Büro Offset Druck Musterband

Jan Blessing – Büro Offset Druck Musterband, 2016
Format: 16 × 23 cm
Pagecount: 96
Edition: 25
Print: Office Offset and digital and screen print
Artists & Designer: Anna Gille, Alex Kern, Benedikt Bock, Christoph Ruckhäberle, Colin Waeghe, Constanze Hein, Felix Walser, Johannes Oestringer, Markus Heller, Lars Rasmussen

This book was the starting point of the Office Offset endeavour. It marks the beginning of the transformation of Office Offset into an artistic medium. It is both a book of print samples showing today’s experimental use of this technology and an associative narration of the Office Offset history. The composition of images and text shows the absurdity between the fictitious world of advertising and the complex handling of the machine.

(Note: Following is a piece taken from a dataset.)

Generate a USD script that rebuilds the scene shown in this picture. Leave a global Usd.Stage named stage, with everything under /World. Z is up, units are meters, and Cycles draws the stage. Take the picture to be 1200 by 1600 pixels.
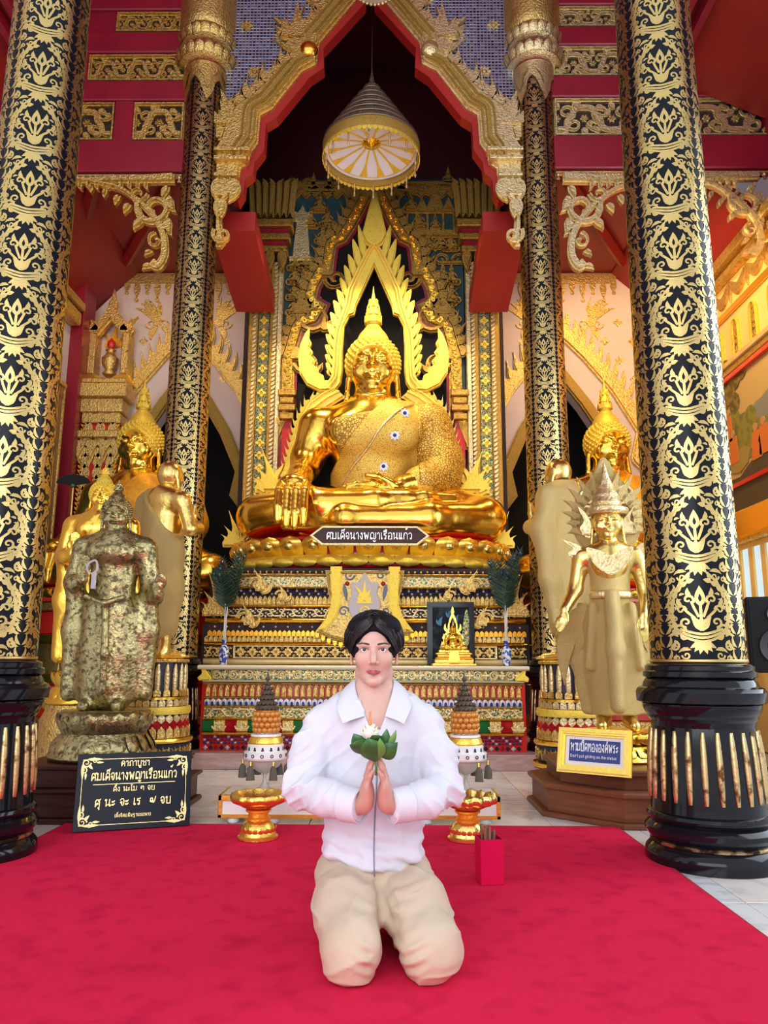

The flying paper pattern was executed through an analogue process, which required us to tweak the traditional approach of exposing and developing the offset plate. First, we exposed the whole aluminium printing plate. (The blue layer of the plate is light sensitive and hardens under UV light.) Then we simply cut out cardboard shapes to cover up some areas of the plate. With different brushes we applied undiluted plate developer to create the pattern.

This method can be described as design by change. You never know how much is dissolved by the plate developer.

Then we washed the dissolved layer with water. This revealed the final pattern design. All the blue spots became future areas for printing, and the bare aluminium spots demarcated non-printing zones.


 

Because the Office Offset machine operates using just one oscillating ink roll – compared to several rollers in bigger offset presses – it is easier to print split fountain, or rainbow prints. The oscillating ink roller is designed to disperse the ink evenly in the inking unit – it not only rotates, but also moves from left to right. Simply spoken, more rollers mean a better dispersion of the ink, and this is needed for good printing results. But for split fountain printing, one oscillating ink roller is an advantage – you can print hundreds of sheets and the ink will only mix slightly. 

The beauty of Office Offset: no fixed ink cartridges, so you are free to pour or mix any ink you want into the ink tray.

For her sample Anna Gille combined litho crayons with an Office Offset version of the classic processes of deep etching: drypoint. The soft aluminium plates can be scratched with a steel compass, thin screwdrivers or anything with a sharp enough tip.


A complementary presentation consisted of a lecture and exhibition on the process of making the book, as well as the history of Office Offset.